Expatriate fiction abounds with doubles. Conrad's disconnection from both the parent and the adopted culture transforms as an escape into the specific worlds he knew intimately: the world of seamen and the worlds of exotic or non-existent countries, heavily populated with male doubles (Jim and Marlow, Jim and Brown, Jim and Brierly, Razumov and Haldin, Razumov and the Language teacher, Decoud and Nostromo, not to mention the Captain and Leggatt). Nabokov's literary universe is populated by doubles of both genders: Annabel and Lolita (Lolita), Kinbote and Shade in Pale Fire.
Framed by a specifically literary anxiety of identity (or, alternatively stated, by the problematic nature of literary freedom) the fictional double is best assessed and interpreted from within a socio-linguistic and anthropological context.

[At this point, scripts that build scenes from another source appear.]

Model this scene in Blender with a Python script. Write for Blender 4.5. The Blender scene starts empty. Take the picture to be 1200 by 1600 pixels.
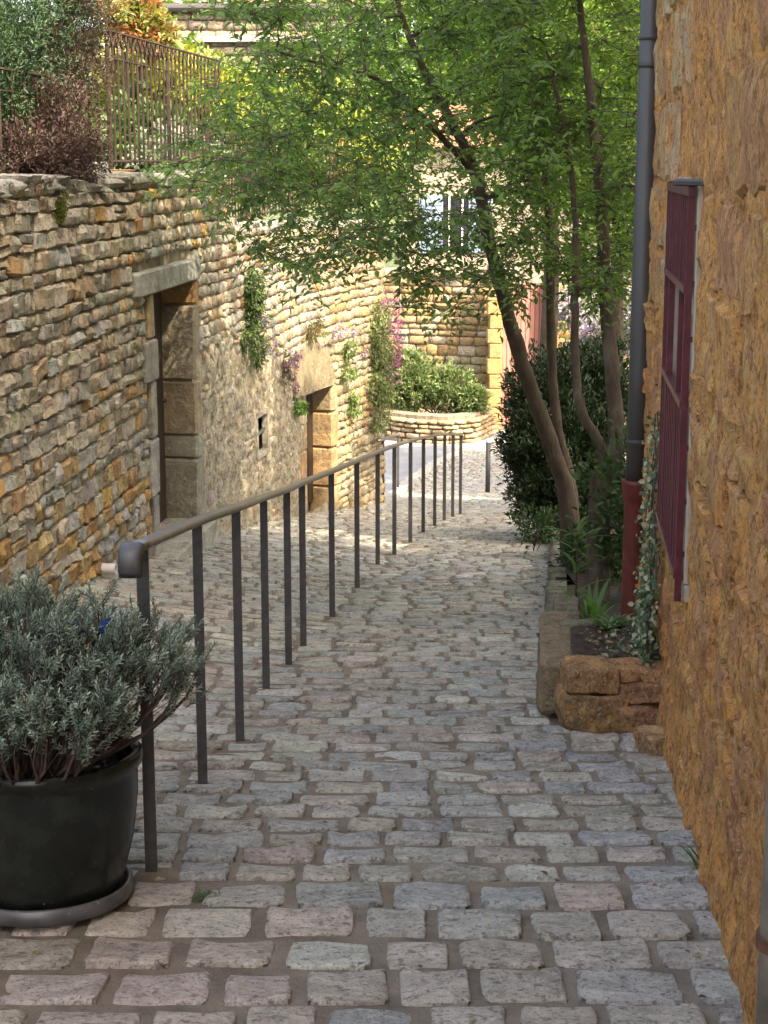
import bpy, math, random
import numpy as np
from mathutils import Vector, Matrix, noise
random.seed(7); RS = np.random.RandomState(11)
S = bpy.context.scene
C = S.collection
R = math.radians
# ------------------------------------------------------------ camera, sky, sun, exposure
F, PITCH, PY, CH = 2400.0, R(10.5), 695.0, 1.6
cam = bpy.data.cameras.new('camera'); co = bpy.data.objects.new('camera', cam); C.objects.link(co)
co.location = (0, 0, CH); co.rotation_euler = (R(90) - PITCH, 0, 0)
cam.sensor_fit = 'VERTICAL'; cam.sensor_height = 24; cam.lens = 24 * F / 1600
cam.shift_y = (PY - 800) / 1600.0; cam.clip_start = 0.05; cam.clip_end = 2000
S.camera = co
SUN = Vector((0.68, -0.73, 0)).normalized(); EL = R(50)
w = bpy.data.worlds.new('World'); S.world = w; w.use_nodes = True
nt = w.node_tree; bg = nt.nodes['Background']
sky = nt.nodes.new('ShaderNodeTexSky'); sky.sky_type = 'NISHITA'; sky.sun_disc = False
sky.sun_elevation = EL; sky.sun_rotation = math.atan2(SUN.x, SUN.y)
nt.links.new(sky.outputs[0], bg.inputs[0]); bg.inputs[1].default_value = 0.15
sky.dust_density = 5.0; sky.air_density = 0.9; sky.ozone_density = 1.0
sl = bpy.data.lights.new('sun', 'SUN'); sl.energy = 2.0; sl.angle = R(0.55); sl.color = (1, 0.93, 0.8)
so = bpy.data.objects.new('sun', sl); C.objects.link(so)
sd = Vector((SUN.x * math.cos(EL), SUN.y * math.cos(EL), math.sin(EL)))
so.rotation_euler = sd.to_track_quat('Z', 'Y').to_euler()
S.render.engine = 'CYCLES'
S.view_settings.view_transform = 'Standard'; S.view_settings.look = 'None'
S.view_settings.gamma = 1; S.view_settings.use_curve_mapping = False
S.view_settings.exposure = 2.5
S.view_settings.use_white_balance = True; S.view_settings.white_balance_temperature = 7700; S.view_settings.white_balance_tint = 10

# ------------------------------------------------------------ geometry helpers
cp, sp = math.cos(PITCH), math.sin(PITCH)
def P(px, py, z):                       # photo pixel at axial depth z -> place
    x = (px - 600) / F * z; u = (PY - py) / F * z
    return Vector((x, z * cp + u * sp, CH + u * cp - z * sp))
GP = [(-20, 1.9), (-6, .59), (0, 0), (4.09, -.40), (18.37, -2.68), (26.2, -4.11), (29, -4.45), (34, -4.66), (60, -5.0), (400, -5.0)]
GX = np.linspace(-20, 400, 8401); GZ = np.interp(GX, [a for a, b in GP], [b for a, b in GP])
k_ = np.ones(9) / 9.; GZ = np.convolve(np.pad(GZ, 4, mode='edge'), k_, 'valid')
def G0(Y): return float(np.interp(Y, GX, GZ))
WP = [(-6, -3.3), (4, -2.40), (7.6, -2.08), (11.15, -1.71), (12.2, -1.585), (14.5, -1.30), (17.1, -.895), (17.9, -.655), (19.8, 0.02)]
WY = np.linspace(-6, 19.8, 1033); WX = np.interp(WY, [a for a, b in WP], [b for a, b in WP])
kk = np.ones(41) / 41.; WX = np.convolve(np.pad(WX, 20, mode='reflect', reflect_type='odd'), kk, 'valid')
def wx(Y): return float(np.interp(Y, WY, WX))
RP = [(-5, -1.2), (4.05, -.664), (5.1, -.63), (8, -.45), (11.1, -.2), (14, .17), (18.4, .93), (26, 2.0)]
def railx(Y): return float(np.interp(Y, [a for a, b in RP], [b for a, b in RP]))
def G(X, Y):                            # lane height, cross slope up to the left wall
    c = float(np.interp(Y, [5, 9, 13, 20], [0, .2, .2, .03]))
    rx = railx(Y); lx = wx(min(Y, 19.8))
    t = min(1, max(0, (rx - X) / max(.3, rx - lx)))
    return G0(Y) + c * t
def rwx(Y): return .491 + .109 * Y
def hit(px, py, f, a, b, n=4000):       # first y in [a,b] where f(point on the ray) changes sign
    d = P(px, py, 1) - Vector((0, 0, CH)); prev = None
    for i in range(n + 1):
        Y = a + (b - a) * i / n; t = Y / d.y; p = Vector((d.x * t, Y, CH + d.z * t))
        v = f(p)
        if prev is not None and v * prev <= 0: return p
        prev = v
    return p
def hit_ground(px, py): return hit(px, py, lambda p: p.z - G(p.x, p.y), 2, 45)
def hit_lwall(px, py): return hit(px, py, lambda p: p.x - wx(p.y), 3, 19.8)
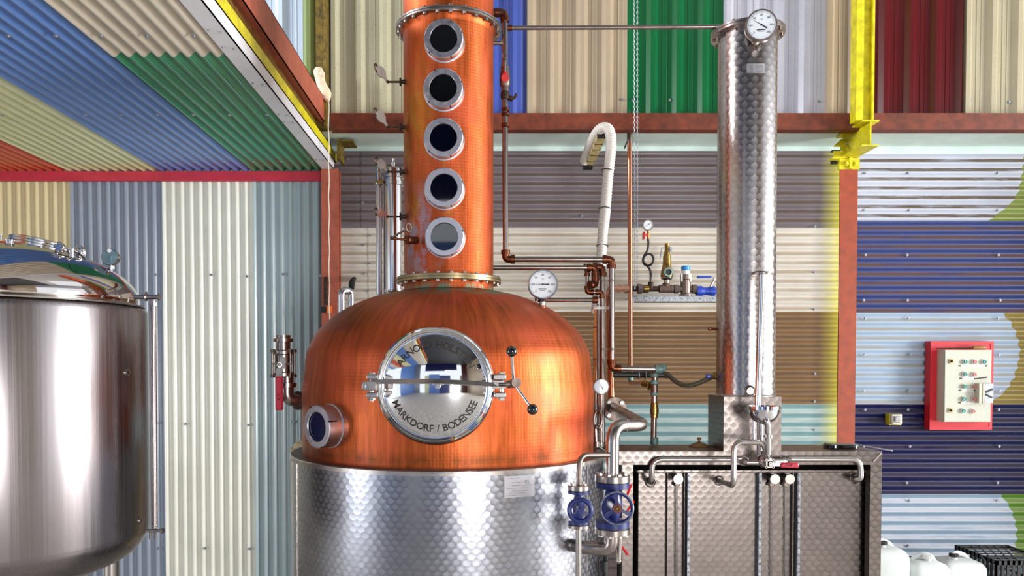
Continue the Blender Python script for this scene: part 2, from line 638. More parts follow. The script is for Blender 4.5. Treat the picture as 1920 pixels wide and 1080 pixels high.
def copies(name, me_builder, mat, parent, spots):
    """pieces sharing one mesh: spots = list of (location, axis) ; built around the origin along +Z"""
    me = me_builder.mesh(name, mat, (0, 0, 0))
    org = ORG[parent.name]
    for loc, ax in spots:
        o = D.objects.new(name, me)
        COL.objects.link(o)
        o.parent = parent
        o.location = Vector(loc) - org
        o.rotation_mode = 'QUATERNION'
        o.rotation_quaternion = Vector((0, 0, 1)).rotation_difference(Vector(ax).normalized())


def bolt_mb(r, h):
    return MB().hexb((0, 0, 0), (0, 0, 1), r, h)


_glyph = {}


def glyph(ch, size):
    if ch not in _glyph:
        cu = D.curves.new('glyph', 'FONT')
        cu.body = ch
        cu.size = 1.0
        cu.align_x = 'CENTER'
        cu.resolution_u = 3
        cu.offset = 0.011
        ob = D.objects.new('glyph', cu)
        COL.objects.link(ob)
        dg = bpy.context.evaluated_depsgraph_get()
        me = D.meshes.new_from_object(ob.evaluated_get(dg))
        _glyph[ch] = ([v.co.copy() for v in me.vertices], [list(p.vertices) for p in me.polygons])
        D.objects.remove(ob)
        D.curves.remove(cu)
        D.meshes.remove(me)
    vs, fs = _glyph[ch]
    return [v * size for v in vs], fs


def text_on(mb, s, c, right, up, size, adv=None, bold=0.0):
    """flat text centred on c"""
    right, up = Vector(right).normalized(), Vector(up).normalized()
    ws = []
    for ch in s:
        vs, _ = glyph(ch, size) if ch != ' ' else ([], [])
        ws.append((max(v.x for v in vs) - min(v.x for v in vs)) + size * 0.10 if vs else size * 0.3)
    x = -sum(ws) / 2
    for ch, w in zip(s, ws):
        if ch != ' ':
            vs, fs = glyph(ch, size)
            m = (max(v.x for v in vs) + min(v.x for v in vs)) / 2
            mb.add([Vector(c) + right * (x + w / 2 + v.x - m) + up * (v.y - size * 0.35) for v in vs], fs)
        x += w


def text_arc(mb, s, c, right, up, out, R, ang0, ang1, size, surf, flip=False):
    """letters spread evenly by their widths on an arc about c; angles from 'up' clockwise; surf(r)->offset along out"""
    ws = []
    for ch in s:
        vs, _ = glyph(ch, size) if ch != ' ' else ([], [])
        ws.append((max(v.x for v in vs) - min(v.x for v in vs)) if vs else size * 0.30)
    gap = (abs(ang1 - ang0) * R - sum(ws)) / (len(s) - 1)
    pos = 0
    sg = 1 if ang1 > ang0 else -1
    for ch, w in zip(s, ws):
        t = ang0 + sg * (pos + w / 2) / R
        pos += w + gap
        if ch == ' ':
            continue
        vs, fs = glyph(ch, size)
        m = (max(v.x for v in vs) + min(v.x for v in vs)) / 2
        er = right * math.sin(t) + up * math.cos(t)
        et = right * math.cos(t) - up * math.sin(t)
        if flip:
            er2, et2 = -er, -et
        else:
            er2, et2 = er, et
        pts = []
        for v in vs:
            p = er * R + et2 * (v.x - m) + er2 * (v.y - size * 0.35)
            pts.append(c + p + out * surf(p.length))
        mb.add(pts, fs)


def pipe_run(root, pts, r, mat, rad=None, elbows=None, name='pipe', n=12):
    rad = rad if rad is not None else r * 2.6
    o = MB().tube(fillet(pts, rad), r, n).build(name, mat, root)
    if elbows:
        pv = [Vector(p) for p in pts]
        for i in range(1, len(pv) - 1):
            p = pv[i]
            u, v = (pv[i - 1] - p).normalized(), (pv[i + 1] - p).normalized()
            L = r * 2.4
            mb = MB().tube(fillet([p + u * L, p, p + v * L], L * 0.7, 6), r * 1.3, n)
            for d in (u, v):
                mb.cyl(p + d * L * 0.75, p + d * L * 1.35, r * 1.62, r * 1.62, n)
            mb.build('elbow', elbows, root)
    return o


def parts(name, mat, parent, *mbs, **kw):
    for m in mbs:
        m.build(name, mat, parent, **kw)


def collar(mb, p0, p1, r, n=16):
    return mb.cyl(p0, p1, r, r, n)

# ================================================================== SETTING
YW, YU = 6.5, 6.0


def struct(name, mb, mat, org=None, parent=None):
    return mb.build(name, mat, parent, kind=None if parent else 'structure', org=org)


def zp(py, Y):
    return W(CX0, py, Y).z


def xp(px, Y, py=500):
    return W(px, py, Y).x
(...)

In essence, the simple possibility of a non-referential literary universe, predicated on the simple fact that language can shape a double of the world, creates conditions wherein any self-conscious use of literary language involves, implicitly, the creation of duplicity and the doubling of the referential self. And, consequently, the change of the language, which happens with the change of the culture in case of expatriation, results in doubling of the self caused by the simultaneous existence of the two cultural and linguistic archetypes in the expatriate's psyche. In expatriate fiction, doubles particularly strongly demonstrate how major political structures and ideological constructs translate into the formation of an individual psyche and character, reflect in actions, emotions, and relationships.
Both Conrad and Nabokov dramatize their relationships with the parent and/or adopted culture through the protagonist's relationships with doubles and/or women. In Conrad's novels, the protagonist, is developing emotionally charged relationships with men symbolically representing his parent culture: Jim and Brierly, Jim and Brown, Razumov and Haldin, Decoud and Nostromo. The displaced protagonist develops intimate relationships with women who belong either to the culture different than the protagonist or to the same culture. These relationships never end in a happy marriage which is Conrad's statement of the protagonist's essential incompatibility with both parent culture (Razumov and Natalia Haldin, Decoud and Antonia Avellianos, Kurtz and Intended) and with the adopted culture (Jim and Jewel, Janko Gooral and Amy Foster, Verlok and Winnie).
Unlike Conrad, who prefers male doubles, Nabokov experiments with doubles of both genders. However, the doubling stays within the paradigm of the parent-adopted culture relationship. Lolita, a double of Humbert Humbert's first love, belongs to the protagonist's adopted culture, while Annabel is a part of his past in Europe. Humbert Humbert loses both women, and the difference in the circumstances of the loss reflects Nabokov's relationship with both cultures. Annabel, the woman from the parent culture, unexpectedly dies of typhus in her teens, leaving the protagonist with the sense of irretrievable loss. This relationship mirrors Nabokov's poignantly nostalgic relationship with Russia he lost as a teenager. Lolita, a "distinguishingly conventional" (Lolita 136) American girl who allures and eludes him at the same time, is an embodiment of Nabokov's feelings for America which he sees as "a combination of naæveté and deception, of charm and vulgarity" (Lolita 136) with its "sweet hit jazz, square dancing, gooey fudge sundaes, musicals, movie magazines" (Lolita 136).
Both Conrad and Nabokov use narrative doubles to represent the process of reading an expatriate text. The narrator and the reader are placed around the narrative which may belong yet to another speaker. In Conrad's fiction, the story is often told by the third party, the protagonist's narrative double, who represents either the parent culture (Marlow) or the adopted culture (English Teacher, Kennedy, the county doctor in Amy Foster).
Nabokov uses the figure of an editor who is either a protagonist of the narrative (Charles Kinbote in Pale Fire) or a figure uninvolved in the plot (John Ray Jr. in Lolita). Charles Kinbote and Shade's relationship revolves around writing an expatriate text. In Conrad, the story is told either from the perspective foreign to the protagonist, or from the perspective of the person who shares the same culture but does not have the experience of expatriation. Both writers use the device of a diary as the foundation of the narrative (Lolita, Under Western Eyes). The intricate narrative structure involving narrative doubles accounts for the implicit critical discourse about how one writes and reads an expatriate text, as well as for creating the atmosphere of retrospection, which is one of the essential archetypes of expatriate fiction.